Repeat, exactly and in full, the lines of the listing below, but without any pictures.
◆ ◆ ◆
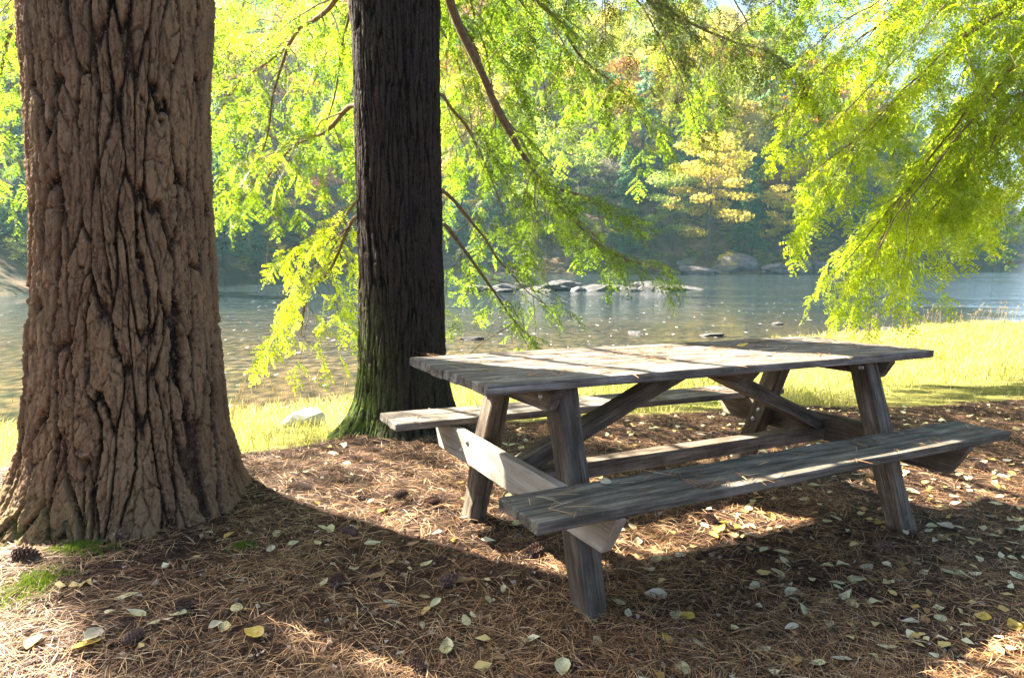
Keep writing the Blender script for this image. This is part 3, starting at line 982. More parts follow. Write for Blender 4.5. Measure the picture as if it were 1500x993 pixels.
M['needle'] = mat_needle()
p = ground_pts(60000, .6)
keep = RNG.random(len(p)) < .40 + .60 * sstep(-.5, .5, fbm(p[:, 0] * 2.1, p[:, 1] * 2.1, o=3))
p = p[keep]
tag(link('pine_needles', needle_mesh('pine_needles', p, G(p[:, 0], p[:, 1]) + .004, .085, .00125, .55, .005), M['needle']),
    'brown fallen pine needles carpeting the ground around the table', 'needles', kind='stuff')

# crumbs of bark and duff
def flakes(n):
    p = ground_pts(n, .6)
    s = RNG.uniform(.002, .009, n) * RNG.uniform(.6, 1.6, n)
    a = RNG.uniform(0, 6.28, n)
    q = np.array([[-1, -.5], [1, -.4], [.8, .5], [-.7, .6]])[None] * RNG.uniform(.6, 1.3, (n, 4, 2)) * s[:, None, None]
    X = p[:, None, 0] + q[..., 0] * np.cos(a)[:, None] - q[..., 1] * np.sin(a)[:, None]
    Y = p[:, None, 1] + q[..., 0] * np.sin(a)[:, None] + q[..., 1] * np.cos(a)[:, None]
    Z = (G(p[:, 0], p[:, 1]) + .005)[:, None] + RNG.uniform(-.3, 1.0, (n, 4)) * s[:, None]
    V = np.stack([X, Y, Z], -1).reshape(-1, 3)
    return mesh_np('forest_duff', V, np.arange(n * 4).reshape(-1, 4))


def mat_island(name, stops, rough=.85):
    m, nt, out = newmat(name)
    n = N(nt)
    c = n.ramp(n('NewGeometry').outputs['Random Per Island'], stops)
    b = n.bsdf(c, rough, .2)
    n.lk(b.outputs[0], out.inputs[0])
    return m


tag(link('forest_duff', flakes(26000), mat_island('duff_crumbs', [(0, (.03, .017, .011)), (.5, (.13, .075, .045)), (.85, (.26, .17, .11)), (1, (.42, .36, .28))])),
    'crumbs of bark and broken needles over the forest floor', 'litter', kind='stuff')


# needles on the table top and benches (in table space, parented to nothing: they only lie there)
def on_table(n, x0, x1, y0, y1, z, hk):
    X = RNG.uniform(x0, x1, n); Y = RNG.uniform(y0, y1, n)
    k = RNG.random(n) < .25 + .9 * sstep(.0, .6, fbm(X * 4 + hk, Y * 6, o=2))
    return np.stack([X[k], Y[k]], 1), z


TM = np.array(table.matrix_world)
vs, fs, off = [], [], 0
for (n_, x0, x1, y0, y1, z) in ((760, .06, 2.3, -.33, .33, TH_ + .001), (110, .05, 2.25, -.69, -.49, .4505), (110, .05, 2.25, .49, .69, .4505)):
    q, zz = on_table(n_, x0, x1, y0, y1, z, y0)
    dz = np.where(q[:, 1] > .4, .006 - .0105 * q[:, 0], np.where(np.abs(q[:, 1]) < .4, -.008 * (q[:, 1] + .36) / .72, 0))
    mm = needle_mesh('tmp', q, np.full(len(q), zz) + dz, .085, .0018, .45, .0015)
    v = np.empty(len(mm.vertices) * 3, np.float32); mm.vertices.foreach_get('co', v); v = v.reshape(-1, 3)
    v[:, 2] = np.maximum(v[:, 2], zz - .009)
    f = np.arange(len(mm.loops), dtype=np.int32); mm.loops.foreach_get('vertex_index', f)
    vs.append(v); fs.append(f.reshape(-1, 4) + off); off += len(v)
    bpy.data.meshes.remove(mm)
V = np.concatenate(vs)
V = (TM[:3, :3] @ V.T).T + TM[:3, 3]
tag(link('scattered_needles', mesh_np('scattered_needles', V, np.concatenate(fs), True), M['needle']), 'dry pine needles scattered over the table top and benches', 'needles', kind='stuff')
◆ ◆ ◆
= Problem solution =
Keep writing the Blender script for this image. This is part 3, starting at line 982. More parts follow. Write for Blender 4.5. Measure the picture as if it were 1500x993 pixels.
M['needle'] = mat_needle()
p = ground_pts(60000, .6)
keep = RNG.random(len(p)) < .40 + .60 * sstep(-.5, .5, fbm(p[:, 0] * 2.1, p[:, 1] * 2.1, o=3))
p = p[keep]
tag(link('pine_needles', needle_mesh('pine_needles', p, G(p[:, 0], p[:, 1]) + .004, .085, .00125, .55, .005), M['needle']),
    'brown fallen pine needles carpeting the ground around the table', 'needles', kind='stuff')

# crumbs of bark and duff
def flakes(n):
    p = ground_pts(n, .6)
    s = RNG.uniform(.002, .009, n) * RNG.uniform(.6, 1.6, n)
    a = RNG.uniform(0, 6.28, n)
    q = np.array([[-1, -.5], [1, -.4], [.8, .5], [-.7, .6]])[None] * RNG.uniform(.6, 1.3, (n, 4, 2)) * s[:, None, None]
    X = p[:, None, 0] + q[..., 0] * np.cos(a)[:, None] - q[..., 1] * np.sin(a)[:, None]
    Y = p[:, None, 1] + q[..., 0] * np.sin(a)[:, None] + q[..., 1] * np.cos(a)[:, None]
    Z = (G(p[:, 0], p[:, 1]) + .005)[:, None] + RNG.uniform(-.3, 1.0, (n, 4)) * s[:, None]
    V = np.stack([X, Y, Z], -1).reshape(-1, 3)
    return mesh_np('forest_duff', V, np.arange(n * 4).reshape(-1, 4))


def mat_island(name, stops, rough=.85):
    m, nt, out = newmat(name)
    n = N(nt)
    c = n.ramp(n('NewGeometry').outputs['Random Per Island'], stops)
    b = n.bsdf(c, rough, .2)
    n.lk(b.outputs[0], out.inputs[0])
    return m


tag(link('forest_duff', flakes(26000), mat_island('duff_crumbs', [(0, (.03, .017, .011)), (.5, (.13, .075, .045)), (.85, (.26, .17, .11)), (1, (.42, .36, .28))])),
    'crumbs of bark and broken needles over the forest floor', 'litter', kind='stuff')


# needles on the table top and benches (in table space, parented to nothing: they only lie there)
def on_table(n, x0, x1, y0, y1, z, hk):
    X = RNG.uniform(x0, x1, n); Y = RNG.uniform(y0, y1, n)
    k = RNG.random(n) < .25 + .9 * sstep(.0, .6, fbm(X * 4 + hk, Y * 6, o=2))
    return np.stack([X[k], Y[k]], 1), z


TM = np.array(table.matrix_world)
vs, fs, off = [], [], 0
for (n_, x0, x1, y0, y1, z) in ((760, .06, 2.3, -.33, .33, TH_ + .001), (110, .05, 2.25, -.69, -.49, .4505), (110, .05, 2.25, .49, .69, .4505)):
    q, zz = on_table(n_, x0, x1, y0, y1, z, y0)
    dz = np.where(q[:, 1] > .4, .006 - .0105 * q[:, 0], np.where(np.abs(q[:, 1]) < .4, -.008 * (q[:, 1] + .36) / .72, 0))
    mm = needle_mesh('tmp', q, np.full(len(q), zz) + dz, .085, .0018, .45, .0015)
    v = np.empty(len(mm.vertices) * 3, np.float32); mm.vertices.foreach_get('co', v); v = v.reshape(-1, 3)
    v[:, 2] = np.maximum(v[:, 2], zz - .009)
    f = np.arange(len(mm.loops), dtype=np.int32); mm.loops.foreach_get('vertex_index', f)
    vs.append(v); fs.append(f.reshape(-1, 4) + off); off += len(v)
    bpy.data.meshes.remove(mm)
V = np.concatenate(vs)
V = (TM[:3, :3] @ V.T).T + TM[:3, 3]
tag(link('scattered_needles', mesh_np('scattered_needles', V, np.concatenate(fs), True), M['needle']), 'dry pine needles scattered over the table top and benches', 'needles', kind='stuff')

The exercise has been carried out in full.